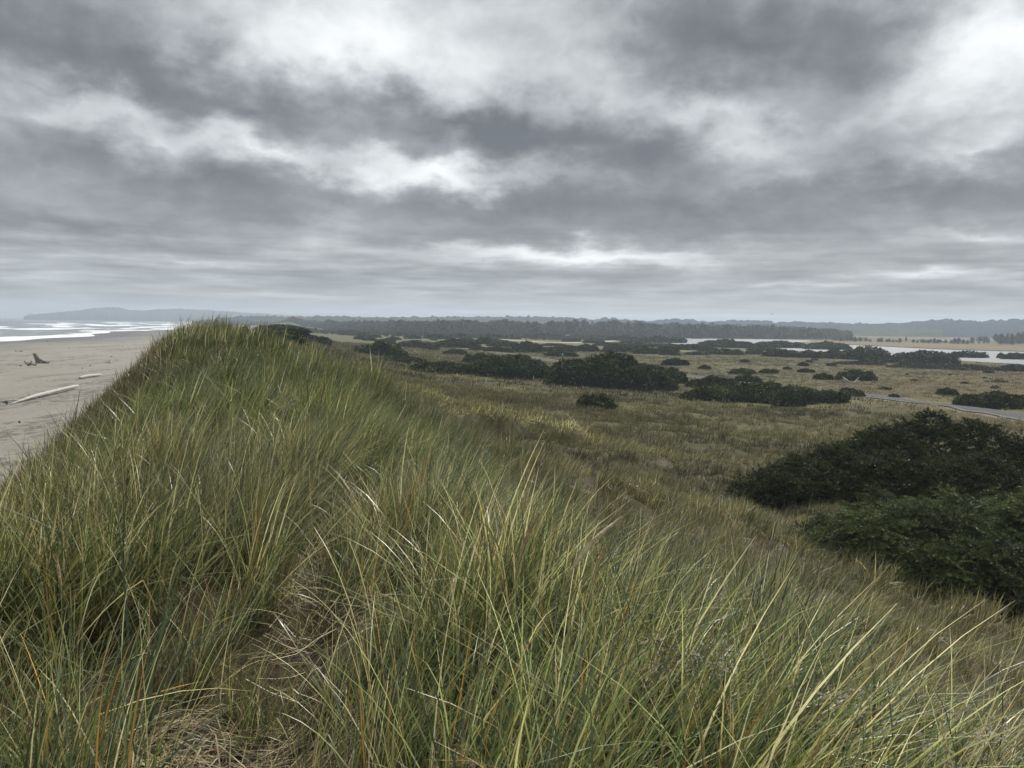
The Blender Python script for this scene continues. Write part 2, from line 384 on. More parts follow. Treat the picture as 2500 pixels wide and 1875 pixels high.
at = t.n('ShaderNodeAttribute', attribute_name='col'); ss = t.n('ShaderNodeSeparateColor', ins={0: at.outputs[0]})
fo = t.math('MULTIPLY_ADD', ss.outputs[0], .55, t.math('MULTIPLY_ADD', ss.outputs[1], .22, fn))
fo = t.rng(fo, .66, .82)
wc = t.mix(t.rng(t.noise(mp, 2.3, 6, .6), .35, .65), (.10, .125, .13), (.17, .185, .18))
wcol = t.mix(fo, wc, (.60, .62, .63))
bm = t.n('ShaderNodeBump', ins={'Strength': .8, 'Distance': .6, 'Height': t.noise(t.n('ShaderNodeMapping', ins={0: pos, 2: (0, 0, R(-14)), 3: (.5, .15, .5)}).outputs[0], 1., 7, .65)}).outputs[0]
p = t.n('ShaderNodeBsdfPrincipled', ins={'Base Color': wcol, 'Roughness': t.rng(fo, 0, 1, .28, .9), 'Normal': bm, 'Specular IOR Level': .5})
t.n('ShaderNodeOutputMaterial', ins={0: p.outputs[0]})
sea = mesh_obj('sea', np.stack([SXX, YY, SZ], -1).reshape(-1, 3), fs, m_sea, smooth=True,
               cols=np.stack([foamv, fres, foamv*0], -1).reshape(-1, 3))
tag(sea, 'grey ocean with lines of white breakers along the beach', 'sea', kind='structure')

# ------------------------------------------------------------------ lagoon
def poly_sheet(P, z, name, mat, rough=0):
    from mathutils.geometry import tessellate_polygon
    P = spline(list(P)+[P[0]], 5)[:-1]
    tri = tessellate_polygon([[Vector((a, b, 0)) for a, b in P]])
    return mesh_obj(name, [(a, b, z) for a, b in P], [tuple(f) for f in tri], mat)
m_lag, t = new_mat('lagoon_water')
pos = t.n('ShaderNodeNewGeometry').outputs['Position']
bm = t.n('ShaderNodeBump', ins={'Strength': .6, 'Distance': .3, 'Height': t.noise(t.n('ShaderNodeMapping', ins={0: pos, 3: (.25, 1.2, 1)}).outputs[0], 1.2, 6, .6)}).outputs[0]
p = t.n('ShaderNodeBsdfPrincipled', ins={'Base Color': (.05, .06, .065, 1), 'Roughness': .45, 'Normal': bm, 'Specular IOR Level': .28})
t.n('ShaderNodeOutputMaterial', ins={0: p.outputs[0]})
lag = poly_sheet(LAG, EYE-13.40, 'lagoon', m_lag)
tag(lag, 'pale still lagoon beyond the scrub plain', 'lagoon', kind='structure')
# dark muddy bank between meadow and lagoon
m_bank = simple_mat('bank_mud', (.028, .027, .02), (.06, .055, .04), 1.5, .95, .6)
bk = spline([flat_hit(*p) for p in [(1990, 842.5), (2070, 842), (2300, 853), (2500, 859), (2750, 866)]], 30)
V = []; Fc = []
for i, (a, b) in enumerate(bk):
    j = .5*fbm(i/2., 0, 91)
    V += [(a-.0, b-1.2-j, EYE-13.42), (a, b-.4, EYE-13.0+j*.3), (a, b+1.6, EYE-12.95+j*.2), (a, b+3.5, EYE-13.5)]
    if i:
        for k in range(3): Fc.append((4*i-4+k, 4*i+k, 4*i+1+k, 4*i-3+k))
tag(mesh_obj('bank', V, Fc, m_bank), 'dark mud bank along the far edge of the lagoon', 'bank', kind='structure')

# ------------------------------------------------------------------ road
m_road = simple_mat('asphalt', (.075, .074, .072), (.11, .108, .103), 3., 1., .2, spec=.05)
m_line = simple_mat('road_paint', (.19, .19, .18), (.25, .245, .23), 5., .8, .1)
def ribbon(P, offs, dz):
    T = np.gradient(P, axis=0); T /= np.linalg.norm(T, axis=1)[:, None]; N = np.stack([T[:, 1], -T[:, 0]], 1)
    V = []; Fc = []; k = len(offs)
    for i in range(len(P)):
        c = P[i]; 
        for o_ in offs:
            q = c+N[i]*o_; V.append((q[0], q[1], float(hgt(q[0], q[1]))+dz+.10*(1-(o_/RW)**2)))
        if i:
            for j in range(k-1): Fc.append((k*(i-1)+j, k*(i-1)+j+1, k*i+j+1, k*i+j))
    return V, Fc
tag(mesh_obj('road', *ribbon(ROAD, np.linspace(-RW, RW, 7), .13), m_road), 'narrow grey paved road crossing the grassy plain', 'road', kind='structure')
lines = [ribbon(ROAD, np.linspace(s*(RW-.45)-.10, s*(RW-.45)+.10, 2), .15) for s in (-1, 1)]
tag(mesh_obj('road_markings', *join(lines), m_line), 'faded white edge lines on the plain road', 'road marking', kind='structure')
m_sandpath = simple_mat('pale_sand', (.30, .27, .22), (.40, .37, .31), .6, .95, .2)
TRK = spline([hit(px, py)[:2] for px, py in [(1500, 832), (1420, 836), (1340, 836), (1290, 833), (1230, 829)]], 8)
tag(mesh_obj('sandy_path', *ribbon(TRK, np.linspace(-5, 5, 5), .10), m_sandpath), 'pale bare sand strip behind the shrubs on the plain', 'path', kind='structure')

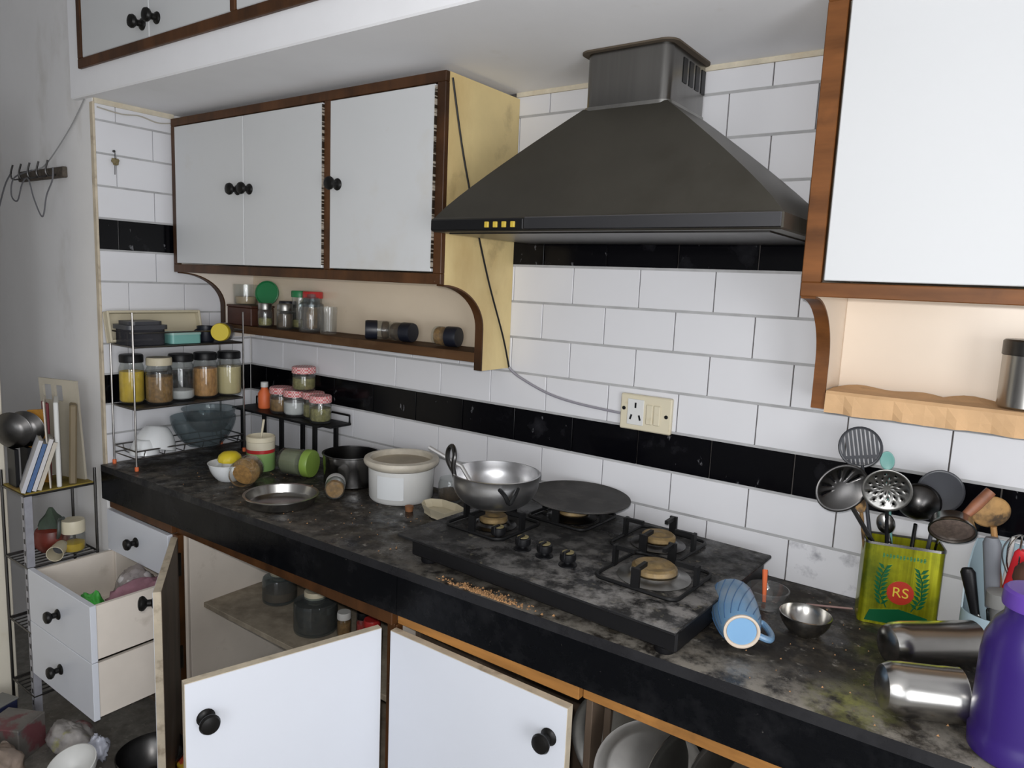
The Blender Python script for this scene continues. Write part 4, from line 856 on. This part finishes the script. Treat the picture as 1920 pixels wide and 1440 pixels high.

========================

- **SET PROBLEM**
Repeat the full listing above exactly, with no pictures in the copy.

- **ANSWER BELOW**
The Blender Python script for this scene continues. Write part 2, from line 384 on. More parts follow. Treat the picture as 2500 pixels wide and 1875 pixels high.
at = t.n('ShaderNodeAttribute', attribute_name='col'); ss = t.n('ShaderNodeSeparateColor', ins={0: at.outputs[0]})
fo = t.math('MULTIPLY_ADD', ss.outputs[0], .55, t.math('MULTIPLY_ADD', ss.outputs[1], .22, fn))
fo = t.rng(fo, .66, .82)
wc = t.mix(t.rng(t.noise(mp, 2.3, 6, .6), .35, .65), (.10, .125, .13), (.17, .185, .18))
wcol = t.mix(fo, wc, (.60, .62, .63))
bm = t.n('ShaderNodeBump', ins={'Strength': .8, 'Distance': .6, 'Height': t.noise(t.n('ShaderNodeMapping', ins={0: pos, 2: (0, 0, R(-14)), 3: (.5, .15, .5)}).outputs[0], 1., 7, .65)}).outputs[0]
p = t.n('ShaderNodeBsdfPrincipled', ins={'Base Color': wcol, 'Roughness': t.rng(fo, 0, 1, .28, .9), 'Normal': bm, 'Specular IOR Level': .5})
t.n('ShaderNodeOutputMaterial', ins={0: p.outputs[0]})
sea = mesh_obj('sea', np.stack([SXX, YY, SZ], -1).reshape(-1, 3), fs, m_sea, smooth=True,
               cols=np.stack([foamv, fres, foamv*0], -1).reshape(-1, 3))
tag(sea, 'grey ocean with lines of white breakers along the beach', 'sea', kind='structure')

# ------------------------------------------------------------------ lagoon
def poly_sheet(P, z, name, mat, rough=0):
    from mathutils.geometry import tessellate_polygon
    P = spline(list(P)+[P[0]], 5)[:-1]
    tri = tessellate_polygon([[Vector((a, b, 0)) for a, b in P]])
    return mesh_obj(name, [(a, b, z) for a, b in P], [tuple(f) for f in tri], mat)
m_lag, t = new_mat('lagoon_water')
pos = t.n('ShaderNodeNewGeometry').outputs['Position']
bm = t.n('ShaderNodeBump', ins={'Strength': .6, 'Distance': .3, 'Height': t.noise(t.n('ShaderNodeMapping', ins={0: pos, 3: (.25, 1.2, 1)}).outputs[0], 1.2, 6, .6)}).outputs[0]
p = t.n('ShaderNodeBsdfPrincipled', ins={'Base Color': (.05, .06, .065, 1), 'Roughness': .45, 'Normal': bm, 'Specular IOR Level': .28})
t.n('ShaderNodeOutputMaterial', ins={0: p.outputs[0]})
lag = poly_sheet(LAG, EYE-13.40, 'lagoon', m_lag)
tag(lag, 'pale still lagoon beyond the scrub plain', 'lagoon', kind='structure')
# dark muddy bank between meadow and lagoon
m_bank = simple_mat('bank_mud', (.028, .027, .02), (.06, .055, .04), 1.5, .95, .6)
bk = spline([flat_hit(*p) for p in [(1990, 842.5), (2070, 842), (2300, 853), (2500, 859), (2750, 866)]], 30)
V = []; Fc = []
for i, (a, b) in enumerate(bk):
    j = .5*fbm(i/2., 0, 91)
    V += [(a-.0, b-1.2-j, EYE-13.42), (a, b-.4, EYE-13.0+j*.3), (a, b+1.6, EYE-12.95+j*.2), (a, b+3.5, EYE-13.5)]
    if i:
        for k in range(3): Fc.append((4*i-4+k, 4*i+k, 4*i+1+k, 4*i-3+k))
tag(mesh_obj('bank', V, Fc, m_bank), 'dark mud bank along the far edge of the lagoon', 'bank', kind='structure')

# ------------------------------------------------------------------ road
m_road = simple_mat('asphalt', (.075, .074, .072), (.11, .108, .103), 3., 1., .2, spec=.05)
m_line = simple_mat('road_paint', (.19, .19, .18), (.25, .245, .23), 5., .8, .1)
def ribbon(P, offs, dz):
    T = np.gradient(P, axis=0); T /= np.linalg.norm(T, axis=1)[:, None]; N = np.stack([T[:, 1], -T[:, 0]], 1)
    V = []; Fc = []; k = len(offs)
    for i in range(len(P)):
        c = P[i]; 
        for o_ in offs:
            q = c+N[i]*o_; V.append((q[0], q[1], float(hgt(q[0], q[1]))+dz+.10*(1-(o_/RW)**2)))
        if i:
            for j in range(k-1): Fc.append((k*(i-1)+j, k*(i-1)+j+1, k*i+j+1, k*i+j))
    return V, Fc
tag(mesh_obj('road', *ribbon(ROAD, np.linspace(-RW, RW, 7), .13), m_road), 'narrow grey paved road crossing the grassy plain', 'road', kind='structure')
lines = [ribbon(ROAD, np.linspace(s*(RW-.45)-.10, s*(RW-.45)+.10, 2), .15) for s in (-1, 1)]
tag(mesh_obj('road_markings', *join(lines), m_line), 'faded white edge lines on the plain road', 'road marking', kind='structure')
m_sandpath = simple_mat('pale_sand', (.30, .27, .22), (.40, .37, .31), .6, .95, .2)
TRK = spline([hit(px, py)[:2] for px, py in [(1500, 832), (1420, 836), (1340, 836), (1290, 833), (1230, 829)]], 8)
tag(mesh_obj('sandy_path', *ribbon(TRK, np.linspace(-5, 5, 5), .10), m_sandpath), 'pale bare sand strip behind the shrubs on the plain', 'path', kind='structure')

The Blender Python script for this scene continues. Write part 4, from line 856 on. This part finishes the script. Treat the picture as 1920 pixels wide and 1440 pixels high.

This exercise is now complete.